Osmanlı'da Panislamizm siyasetine ve halifelik kurumuna hayatiyet kazandırdığı iddiasıyla bu iktidarın baş tacı ettiği Sultan Abdülhamid, devlet İslamî, kendisi de halife olmasına rağmen şarap ihracatı konusunda her türlü kolaylığı sağlamış bir padişahtı. Hatta şarap (ve ek olarak domuz!) satışından "rüsum" almanın "Beytülmal-i Müslimin için tasavvur bile edilemeyeceği" çıkışında bulunan paşalara, bu gibi tartışmalara girmemelerini tembih etmiştir.
Fakat daha önemli ve "tatlı" bir ayrıntı vardır onunla ilgili…
Artık dindar-muhafazakâr kitleler nezdinde bile hem inandırıcılığını hem de itibarını gün be gün yitirdiği ortada olan dinbazlığın kendisine adeta tarihten bir "pusula" yaptığı Sultan Abdülhamid dahi içkiye o kadar uzak değildi.
Gençliğinde içki de eğlence de "aşk" da bol miktarda vardır onun...
Ve bu "sefih" hayatın ona zarar vereceği, hekimi Mavroyani tarafından kendisine uyarı babında söylenince, ancak o zaman içkiyi bıraktığı kaydedilir.
Bununla birlikte aynı kaynaklar, Abdülhamid'in saltanat sürdüğü 33 yıllık dönemde onun yemeklerden önce ara sıra sakinleştirici niyetine bir kadeh şampanya içtiğini de not etmektedirler.
(Kaynak 1: Kemal Karpat, "Modern Bir Müslüman Hükümdarın Zuhuru: II. Abdülhamid", İslam'ın Siyasallaşması içinde, İstanbul Bilgi Üniversitesi Yayınları, 2001, s. 282-293).
Peygamber Muhammed'in İslam'a davete başlamasından (610) Mekke'den Medine'ye Hicret'in dördüncü yılına kadar 15 yıl boyunca Müslümanlar bol bol şarap içtiler (Peygamber de içti mi, bilmiyorum; ulemaya, ilahiyatçılara, özellikle de hadisçilere sormak lâzım, içmiş midir içmemiş midir içkinin yasak olmadığı o 15 yıl boyunca).
Hatta Prof.
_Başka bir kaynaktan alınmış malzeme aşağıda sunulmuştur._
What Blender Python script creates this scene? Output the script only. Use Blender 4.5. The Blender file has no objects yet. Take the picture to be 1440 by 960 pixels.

Neşet Çağatay'a kulak verilecek olursa içkiyi özendiren âyetler dahi düşmüştür o yıllarda kutsal kitaba. Misal, Nahl sûresinin 67'nci âyeti:
"Size hurma ağaçlarının ve üzüm asmalarının meyvelerinden içiririz; onlardan müskirat ve iyi rızık yapar, güzel güzel beslenirsiniz. Bunda aklı erenler için ibretler vardır".
Bu, Hicret'in dördüncü yılına kadar böyle; sonrasında bilindiği üzere tedrici şekilde şarap yasağı gelir. Fakat belli ki yasağa sebep, Müslümanların içiyorlarsa da ağızlarına-burunlarına içmeyi becerememelerinden kaynaklanmıştır.
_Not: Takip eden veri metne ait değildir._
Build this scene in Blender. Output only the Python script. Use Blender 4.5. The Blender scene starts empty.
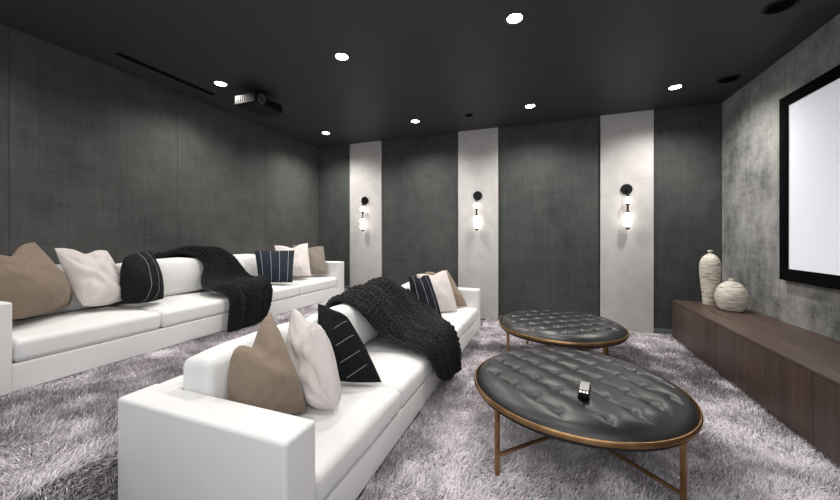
import bpy, bmesh, math, random
import numpy as np
from mathutils import Vector, Matrix
C = bpy.context.scene.collection
PI = math.pi
rnd = random.Random(7)

# ------------------------------------------------------------------ helpers
def tag(o, label=None, cat=None, group=None, kind=None):
    if label: o['label'] = label
    if cat: o['category'] = cat
    if group: o['group'] = group
    if kind: o['kind'] = kind
    return o

def empty(name, loc, label=None, cat=None, group=None, rz=0.0):
    o = bpy.data.objects.new(name, None)
    o.empty_display_size = 0.1
    C.objects.link(o); o.location = loc; o.rotation_euler = (0, 0, rz)
    return tag(o, label, cat, group)

def mesh_obj(name, verts, faces, mat, parent=None, smooth=True, uvs=None, angle=None):
    me = bpy.data.meshes.new(name)
    me.from_pydata([tuple(v) for v in verts], [], faces)
    me.validate(); me.update()
    if smooth:
        me.polygons.foreach_set('use_smooth', [True] * len(me.polygons))
    if uvs is not None:
        lay = me.uv_layers.new(name='UVMap')
        vi = np.empty(len(me.loops), dtype=np.int64); me.loops.foreach_get('vertex_index', vi)
        lay.data.foreach_set('uv', np.asarray(uvs, dtype=np.float32)[vi].ravel())
    if mat: me.materials.append(mat)
    o = bpy.data.objects.new(name, me); C.objects.link(o)
    if parent: o.parent = parent
    if angle is not None:
        bm = bmesh.new(); bm.from_mesh(me)
        for e in bm.edges:
            if len(e.link_faces) == 2 and e.calc_face_angle(0) > math.radians(angle): e.smooth = False
        bm.to_mesh(me); bm.free()
    return o

class MB:
    """collects simple solids into one mesh"""
    def __init__(s): s.v = []; s.f = []
    def add(s, vs, fs):
        n = len(s.v); s.v += [tuple(v) for v in vs]; s.f += [tuple(i + n for i in f) for f in fs]; return s
    def box(s, x0, x1, y0, y1, z0, z1, r=0.0, seg=3):
        if r <= 0:
            vs = [(x, y, z) for x in (x0, x1) for y in (y0, y1) for z in (z0, z1)]
            fs = [(0, 1, 3, 2), (4, 6, 7, 5), (0, 4, 5, 1), (2, 3, 7, 6), (0, 2, 6, 4), (1, 5, 7, 3)]
            return s.add(vs, fs)
        v, f = softbox((x1 - x0) / 2, (y1 - y0) / 2, (z1 - z0) / 2, r, 1, seg)
        c = np.array([(x0 + x1) / 2, (y0 + y1) / 2, (z0 + z1) / 2])
        return s.add(v + c, f)
    def tube(s, pts, rad, seg=10, caps=True):
        pts = [Vector(p) for p in pts]; n = len(pts)
        rads = rad if isinstance(rad, (list, tuple)) else [rad] * n
        vs = []; fs = []; up = None
        for i, p in enumerate(pts):
            t = (pts[min(i + 1, n - 1)] - pts[max(i - 1, 0)]).normalized()
            if up is None:
                up = Vector((0, 0, 1)) if abs(t.z) < .9 else Vector((1, 0, 0))
            a = t.cross(up).normalized(); b = a.cross(t).normalized(); up = b
            for k in range(seg):
                q = 2 * PI * k / seg
                vs.append(p + (a * math.cos(q) + b * math.sin(q)) * rads[i])
        for i in range(n - 1):
            for k in range(seg):
                fs.append((i * seg + k, i * seg + (k + 1) % seg, (i + 1) * seg + (k + 1) % seg, (i + 1) * seg + k))
        if caps:
            fs.append(tuple(range(seg))[::-1]); fs.append(tuple((n - 1) * seg + k for k in range(seg)))
        return s.add(vs, fs)
    def lathe(s, prof, seg=40, c=(0, 0, 0), sx=1, sy=1, axis='z'):
        vs = []; fs = []; n = len(prof)
        for (r, z) in prof:
            for k in range(seg):
                a = 2 * PI * k / seg
                x, y = r * math.cos(a) * sx, r * math.sin(a) * sy
                if axis == 'z': vs.append((c[0] + x, c[1] + y, c[2] + z))
                elif axis == 'y': vs.append((c[0] + x, c[1] + z, c[2] - y))
                else: vs.append((c[0] + z, c[1] + x, c[2] + y))
        for i in range(n - 1):
            for k in range(seg):
                fs.append((i * seg + k, i * seg + (k + 1) % seg, (i + 1) * seg + (k + 1) % seg, (i + 1) * seg + k))
        fs.append(tuple(range(seg))[::-1]); fs.append(tuple((n - 1) * seg + k for k in range(seg)))
        return s.add(vs, fs)
    def build(s, name, mat, parent=None, smooth=True, angle=40):
        return mesh_obj(name, s.v, s.f, mat, parent, smooth, None, angle if smooth else None)

def axis_coords(h, r, n, seg):
    """coordinates from -h to h, dense inside the rounded zones"""
    e = [r * (1 - math.tan(PI / 4 * (1 - k / seg))) for k in range(seg)]
    lo = [-h + x for x in e]
    L = h - r
    mid = list(np.linspace(-L, L, n + 1))
    return np.array(lo + mid + [-x for x in lo[::-1]])

def softbox(hx, hy, hz, r, n=1, seg=3, nn=None):
    nx, ny, nz = nn if nn else (n, n, n)
    r = min(r, hx * .98, hy * .98, hz * .98)
    ax = [axis_coords(hx, r, nx, seg), axis_coords(hy, r, ny, seg), axis_coords(hz, r, nz, seg)]
    H = (hx, hy, hz); idx = {}; V = []; F = []
    def vid(p):
        k = (round(p[0], 6), round(p[1], 6), round(p[2], 6))
        if k not in idx:
            idx[k] = len(V); V.append(p)
        return idx[k]
    for d in range(3):
        a, b = (d + 1) % 3, (d + 2) % 3
        for sgn in (-1, 1):
            for i in range(len(ax[a]) - 1):
                for j in range(len(ax[b]) - 1):
                    q = []
                    for (ii, jj) in ((i, j), (i + 1, j), (i + 1, j + 1), (i, j + 1)):
                        p = [0, 0, 0]; p[d] = sgn * H[d]; p[a] = ax[a][ii]; p[b] = ax[b][jj]; q.append(vid(tuple(p)))
                    if sgn < 0: q = q[::-1]
                    if len(set(q)) == 4: F.append(tuple(q))
    P = np.array(V); Hn = np.array(H) - r
    inner = np.clip(P, -Hn, Hn); d = P - inner
    l = np.linalg.norm(d, axis=1, keepdims=True); l[l < 1e-9] = 1
    P = inner + d / l * r
    return P, F

def vnoise(x, y, seed=0):
    """smooth 2-d value noise, about -1..1"""
    xi = np.floor(x).astype(np.int64); yi = np.floor(y).astype(np.int64)
    fx = x - xi; fy = y - yi
    fx = fx * fx * (3 - 2 * fx); fy = fy * fy * (3 - 2 * fy)
    def h(a, b):
        n = (a * 374761393 + b * 668265263 + seed * 1442695041) & 0x7fffffff
        n = ((n ^ (n >> 13)) * 1274126177) & 0x7fffffff
        n = (n ^ (n >> 16)) & 0xffff
        return n / 32767.5 - 1
    return (h(xi, yi) * (1 - fx) + h(xi + 1, yi) * fx) * (1 - fy) + (h(xi, yi + 1) * (1 - fx) + h(xi + 1, yi + 1) * fx) * fy

def vnoise3(P, s, seed=0):
    return (vnoise(P[:, 0] * s + 3.1, P[:, 1] * s + P[:, 2] * s * .6, seed) + vnoise(P[:, 1] * s, P[:, 2] * s - P[:, 0] * s * .5 + 9, seed + 5)) * .5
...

Söz gelimi Abdurrahman b. Avf, verdiği bir ziyafette konuklarına şarap ikram eder ve herkes sarhoş olur. O sarhoş halleriyle akşam namazını kılmaya kalktıklarında içlerinden öne çıkıp imam olan biri, Kâfirun sûresini baştan sona "lâ"sız okur.
Bu "rezalet" üzerine Nisa sûresinin 43'üncü âyeti iner ve orada "Ey inananlar! Sarhoş olduğunuz zaman, söyleyeceğinizi bilecek hale gelinceye kadar namaza yaklaşmayınız" buyrulur.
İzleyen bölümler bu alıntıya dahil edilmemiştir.